Ghuluw memiliki arti berlebih-lebihan. Dalam pandangan syariat ghuluw berarti memiliki sikap atau perbuatan yang berlebih-lebihan di dalam perkara agama sehingga melampaui apa yang telah ditetapkan melalui batasan syariat berupa keyakinan maupun perbuatan.

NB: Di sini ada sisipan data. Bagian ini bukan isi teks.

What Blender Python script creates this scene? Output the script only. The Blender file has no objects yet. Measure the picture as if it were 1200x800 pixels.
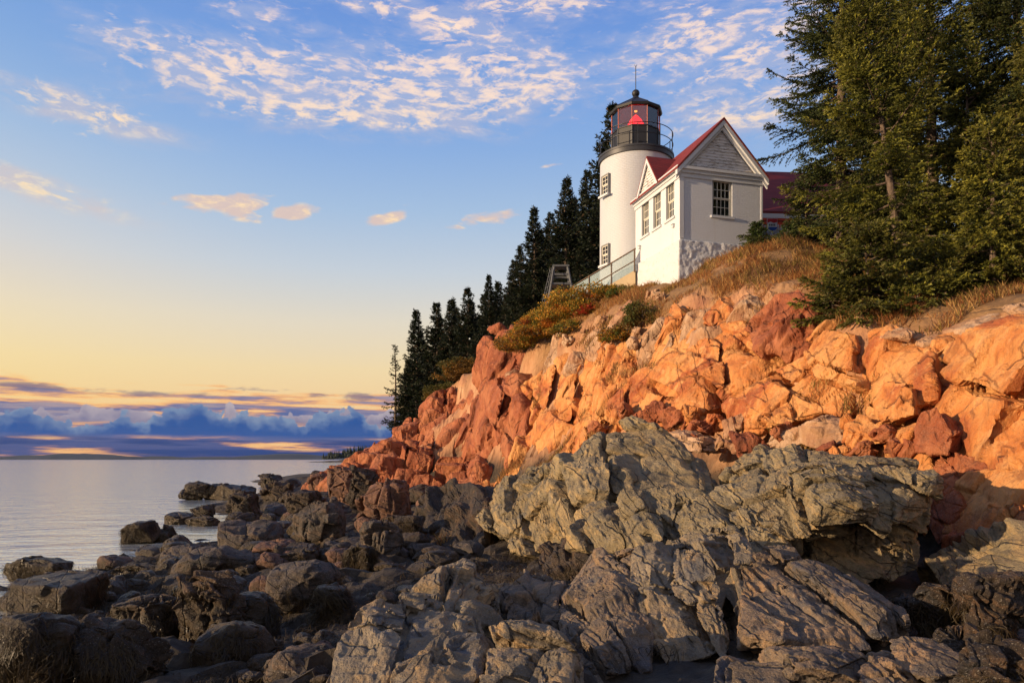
import bpy, bmesh, math, random
import numpy as np
from mathutils import Vector, Matrix
R = math.radians
sc = bpy.context.scene
COL = sc.collection
F, H = 867.0, 3.2            # focal length in pixels of the 1200 px wide photo, eye height over the water

# ------------------------------------------------------------------ camera
cam_d = bpy.data.cameras.new('camera'); cam = bpy.data.objects.new('camera', cam_d); COL.objects.link(cam)
cam.location = (0, 0, H); cam.rotation_euler = (R(90), 0, 0)
cam_d.sensor_width = 36; cam_d.lens = F / 1200 * 36; cam_d.shift_y = 138 / 1200
cam_d.clip_start = 0.1; cam_d.clip_end = 40000
sc.camera = cam
sc.view_settings.view_transform = 'Standard'; sc.view_settings.look = 'None'
sc.view_settings.exposure = 0.45; sc.view_settings.gamma = 1.0
sc.render.engine = 'CYCLES'
sc.cycles.use_denoising = True
sc.cycles.max_bounces = 8; sc.cycles.transparent_max_bounces = 12

# ------------------------------------------------------------------ sun
SUN_AZ, SUN_EL = -111.0, 8.0     # degrees, azimuth from +Y towards +X
sd = bpy.data.lights.new('sun', 'SUN'); sun = bpy.data.objects.new('sun', sd); COL.objects.link(sun)
sd.energy = 4.8; sd.angle = R(0.6); sd.color = (1.0, 0.72, 0.44)
a_, e_ = R(SUN_AZ), R(SUN_EL)
sdir = Vector((math.sin(a_) * math.cos(e_), math.cos(a_) * math.cos(e_), math.sin(e_)))
sun.rotation_euler = sdir.to_track_quat('Z', 'Y').to_euler()

# ------------------------------------------------------------------ node helper
class NT:
    def __init__(s, tree): s.t = tree; s.n = tree.nodes; s.l = tree.links
    def new(s, typ, **kw):
        nd = s.n.new(typ)
        for k, v in kw.items(): setattr(nd, k, v)
        return nd
    def put(s, sock, v):
        if hasattr(v, 'is_linked') or isinstance(v, bpy.types.NodeSocket): s.l.new(v, sock)
        elif v is not None:
            try: sock.default_value = v
            except Exception: sock.default_value = (*v, 1.0)
    def m(s, op, a, b=None, c=None, clamp=False):
        nd = s.new('ShaderNodeMath', operation=op, use_clamp=clamp)
        s.put(nd.inputs[0], a); s.put(nd.inputs[1], b); s.put(nd.inputs[2], c)
        return nd.outputs[0]
    def vm(s, op, a, b=None):
        nd = s.new('ShaderNodeVectorMath', operation=op)
        s.put(nd.inputs[0], a)
        if b is not None: s.put(nd.inputs[1], b)
        return nd.outputs[0]
    def xyz(s, x, y, z):
        nd = s.new('ShaderNodeCombineXYZ'); s.put(nd.inputs[0], x); s.put(nd.inputs[1], y); s.put(nd.inputs[2], z)
        return nd.outputs[0]
    def sep(s, v):
        nd = s.new('ShaderNodeSeparateXYZ'); s.put(nd.inputs[0], v); return nd.outputs
    def noise(s, v, scale, detail=4, rough=.55, dist=0.0, col=False):
        nd = s.new('ShaderNodeTexNoise'); s.put(nd.inputs['Vector'], v)
        nd.inputs['Scale'].default_value = scale; nd.inputs['Detail'].default_value = detail
        nd.inputs['Roughness'].default_value = rough; nd.inputs['Distortion'].default_value = dist
        return nd.outputs['Color' if col else 'Fac']
    def vor(s, v, scale, feature='F1', out='Distance'):
        nd = s.new('ShaderNodeTexVoronoi', feature=feature); s.put(nd.inputs['Vector'], v)
        nd.inputs['Scale'].default_value = scale
        return nd.outputs[out]
    def sstep(s, v, a, b, o0=0.0, o1=1.0):
        nd = s.new('ShaderNodeMapRange', interpolation_type='SMOOTHSTEP')
        s.put(nd.inputs['Value'], v); s.put(nd.inputs['From Min'], a); s.put(nd.inputs['From Max'], b)
        nd.inputs['To Min'].default_value = o0; nd.inputs['To Max'].default_value = o1
        return nd.outputs['Result']
    def mix(s, f, a, b, mode='MIX'):
        nd = s.new('ShaderNodeMix', data_type='RGBA', blend_type=mode)
        s.put(nd.inputs[0], f); s.put(nd.inputs[6], a); s.put(nd.inputs[7], b)
        return nd.outputs[2]
    def ramp(s, f, stops, interp='LINEAR'):
        nd = s.new('ShaderNodeValToRGB'); s.put(nd.inputs[0], f); cr = nd.color_ramp; cr.interpolation = interp
        while len(cr.elements) > 1: cr.elements.remove(cr.elements[0])
        cr.elements[0].position = stops[0][0]; cr.elements[0].color = (*stops[0][1], 1)
        for p, c in stops[1:]:
            e = cr.elements.new(p); e.color = (*c, 1)
        return nd.outputs[0]

def lin(r, g, b):
    f = lambda c: ((c / 255 + .055) / 1.055) ** 2.4 if c > 10 else c / 255 / 12.92
    return (f(r), f(g), f(b))

# ------------------------------------------------------------------ sky (one world, seen by everything alike)
w = bpy.data.worlds.new('World'); sc.world = w; w.use_nodes = True
t = NT(w.node_tree); t.n.clear()
geo = t.new('ShaderNodeTexCoord')
dx, dy, dz = t.sep(geo.outputs['Generated'])
u = t.m('ARCTAN2', dx, dy)                                         # azimuth from +Y
hyp = t.m('SQRT', t.m('ADD', t.m('MULTIPLY', dx, dx), t.m('ADD', t.m('MULTIPLY', dy, dy), 1e-6)))
e = t.m('DIVIDE', dz, hyp)                                         # tangent of the elevation
ee = t.m('MAXIMUM', e, 0.0)
nish = t.new('ShaderNodeTexSky', sky_type='NISHITA', sun_disc=False)
nish.sun_elevation = R(SUN_EL); nish.sun_rotation = R(SUN_AZ); nish.air_density = 1.2; nish.dust_density = 1.5; nish.ozone_density = 2.0
# clear sky: sunset gradient, warmer towards the sun's side
eq = t.m('POWER', t.m('MULTIPLY', ee, 1 / 1.2, clamp=True), 0.5)   # 0..1 over e 0..1.2
def q(x): return min(1, (x / 1.2) ** .5)
warm = t.ramp(eq, [(0, lin(252, 180, 84)), (q(.05), lin(254, 206, 96)), (q(.10), lin(255, 224, 128)), (q(.16), lin(255, 228, 160)), (q(.23), lin(244, 218, 182)),
                   (q(.30), lin(222, 214, 204)), (q(.38), lin(182, 202, 218)), (q(.48), lin(132, 172, 214)), (q(.60), lin(96, 144, 204)), (1, lin(56, 104, 180))])
cool = t.ramp(eq, [(0, lin(248, 190, 110)), (q(.06), lin(246, 200, 130)), (q(.12), lin(242, 214, 158)), (q(.18), lin(226, 214, 190)), (q(.25), lin(194, 204, 214)),
                   (q(.33), lin(158, 187, 220)), (q(.42), lin(124, 166, 221)), (q(.52), lin(98, 150, 220)), (q(.62), lin(78, 132, 212)), (1, lin(54, 104, 186))])
saz = t.m('COSINE', t.m('SUBTRACT', u, R(SUN_AZ)))
side = t.sstep(saz, -0.15, 0.85)
clear = t.mix(side, cool, warm)
back = t.sstep(dy, 0.2, -0.5)                                      # the anti-sunset half: paler, bluer
clear = t.mix(t.m('MULTIPLY', back, .75), clear, t.ramp(eq, [(0, lin(214, 184, 164)), (q(.2), lin(204, 184, 174)), (q(.6), lin(176, 172, 182)), (1, lin(104, 122, 158))]))
clear = t.mix(0.12, clear, lin(200, 205, 214))
clear = t.mix(0.06, clear, t.vm('MULTIPLY', nish.outputs[0], (0.08, 0.08, 0.08)))

def at(px, py):
    uu = math.atan((px - 600) / F); return uu, (538 - py) / F * math.cos(uu)
def blob(px, py, wx, wy, tilt=0.0):
    """soft ellipse of sky round a direction; wx, wy half sizes in photo pixels"""
    cu, ce = at(px, py); du = t.m('SUBTRACT', u, cu); de = t.m('SUBTRACT', e, ce)
    c, s_ = math.cos(R(tilt)), math.sin(R(tilt))
    a = t.m('ADD', t.m('MULTIPLY', du, c), t.m('MULTIPLY', de, s_)); b = t.m('SUBTRACT', t.m('MULTIPLY', de, c), t.m('MULTIPLY', du, s_))
    a = t.m('MULTIPLY', a, F / wx); b = t.m('MULTIPLY', b, F / wy)
    r2 = t.m('ADD', t.m('MULTIPLY', a, a), t.m('MULTIPLY', b, b))
    return t.m('POWER', 2.718, t.m('MULTIPLY', r2, -1.0))
def add(*v):
    o = v[0]
    for x in v[1:]: o = t.m('ADD', o, x)
    return o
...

Seseorang dapat memiliki sikap ghuluw disebabkan kepicikannya dalam memahami agama, sehingga ia gagal memahami isi sebenarnya ajaran Islam melalui Al-Quran dan As-sunnah. Ia cepat merasa puas dengan sikap taqliq-nya (tunduk pada pendapat orang lain), sehingga ia terjebak ketika memahami dam mengamalkan ajaran Islam itu hanya berdasar pada pendapat seseorang, para ustadz, atau kitab-kitab tertentu tanpa memiliki sikap kritis, ia menelan begitu saja semua pengajaran tersebut tanpa memiliki kemauan mencari kebenarannya melalui rujukan yang sudah pasti yaitu Al-Quran dan As-sunnah. Selain itu diakibatkan pula oleh cara ia memahami agama dengan mengikuti kemauan hawa nafsu dan akal pikiran yang bebas tanpa batas, tanpa disertai sikap jujur dan terbuka untuk merujuk pada metoda yang tepat.

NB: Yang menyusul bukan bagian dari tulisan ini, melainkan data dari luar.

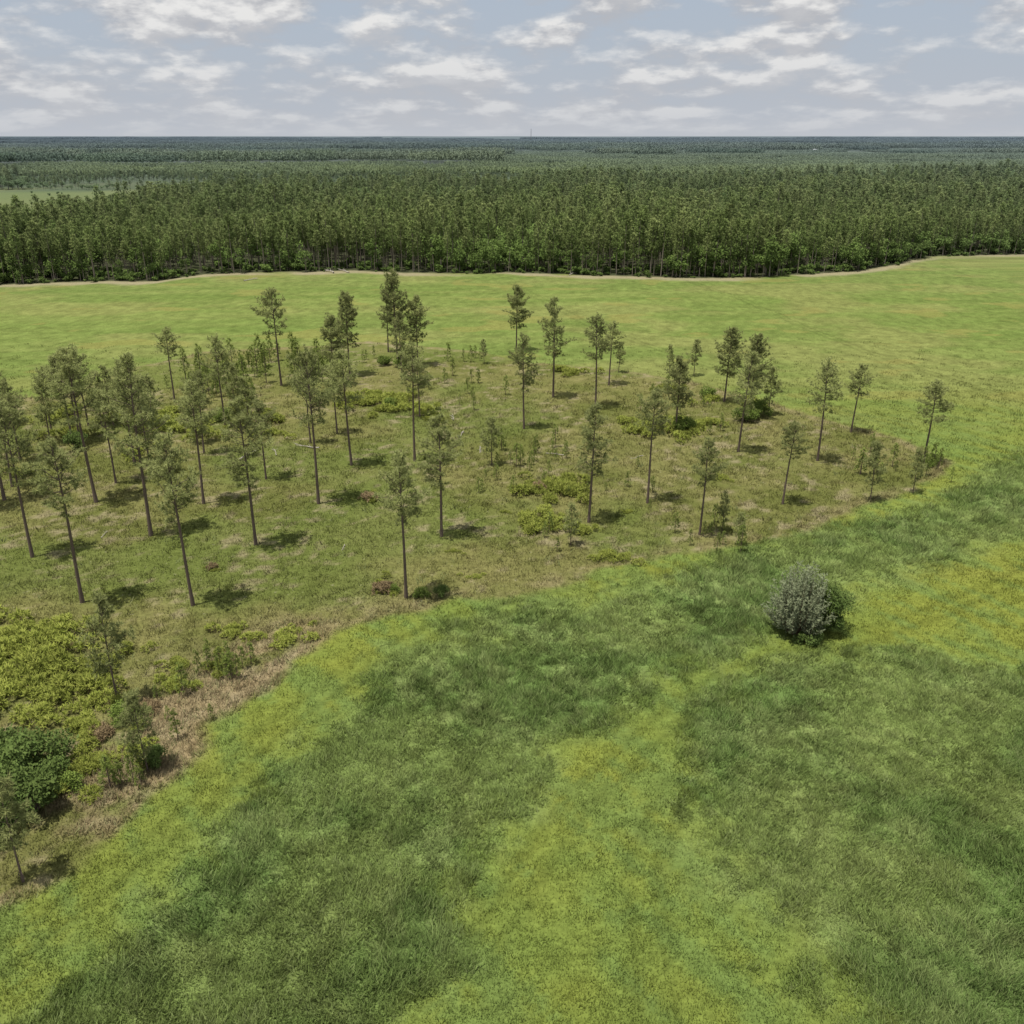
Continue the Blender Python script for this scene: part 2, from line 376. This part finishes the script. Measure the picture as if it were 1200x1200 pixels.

Secara umum ghuluw terbagi menjadi dua macam yaitu :
1. Dalam hal akidah atau keyakinan
Ghuluw dalam bentuk ini misalnya menganggap Nabi Muhammad Saw hidup di dalam kuburnya sehingga mampu memperkenankan doa bagi orang yang datang berdoa di atas kuburnya. Atau menganggap orang-orang shalih tertentu memiliki derajat kenabian bahkan ketuhanan, sehingga ia mengagung-agungkan orang shalih tersebut melebihi Nabi Muhammad, bahkan Tuhan.
2. Dalam tindakan dan ucapan
Ghuluw dalam tindakan misalnya ia selalu merasa kurang saat melakukan ibadah sehingga ia menambah-nambah ibadah tersebut dengan mengada-adakannya tanpa merujuk pada ajaran yang sudah ditetapkan Allah, ia berpendapat semakin banyak ibadah yang dilakukan semakin baik, padahal di situ terdapat aturan dan ketentuan yang sudah jelas. Sedangkan ghuluw dalam ucapan misalnya seseorang yang dengan mudah menyatakan kekafiran orang lain tanpa memiliki pijakan alasan yang bisa dipertanggungjawabkan.

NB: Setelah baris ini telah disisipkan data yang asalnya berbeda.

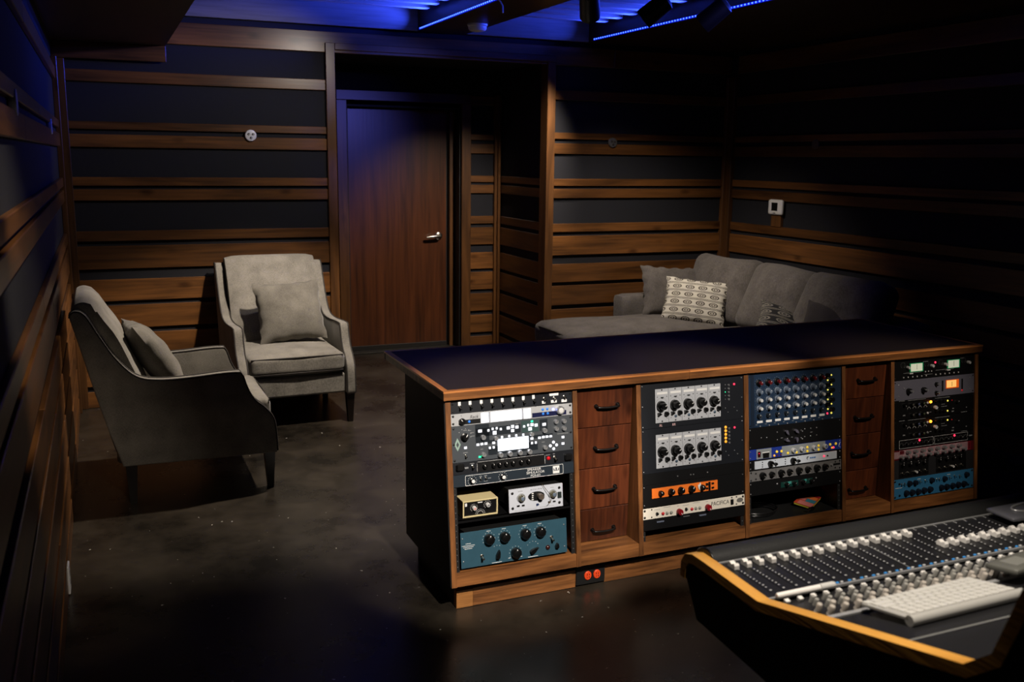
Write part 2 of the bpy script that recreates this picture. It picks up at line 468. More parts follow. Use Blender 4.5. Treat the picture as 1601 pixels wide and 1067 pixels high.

Sikap ghuluw dapat dihindari jika pada diri seseorang itu ditanamkan sikap ber-Islam dengan sikap ridla lilahi ta'ala, menguatkan keikhlasan, memelihara kejujuran dan kecerdasan ketika memahami dan mengamalkan ajaran Islam, membuka alam pikiran dan jiwanya untuk terus belajar.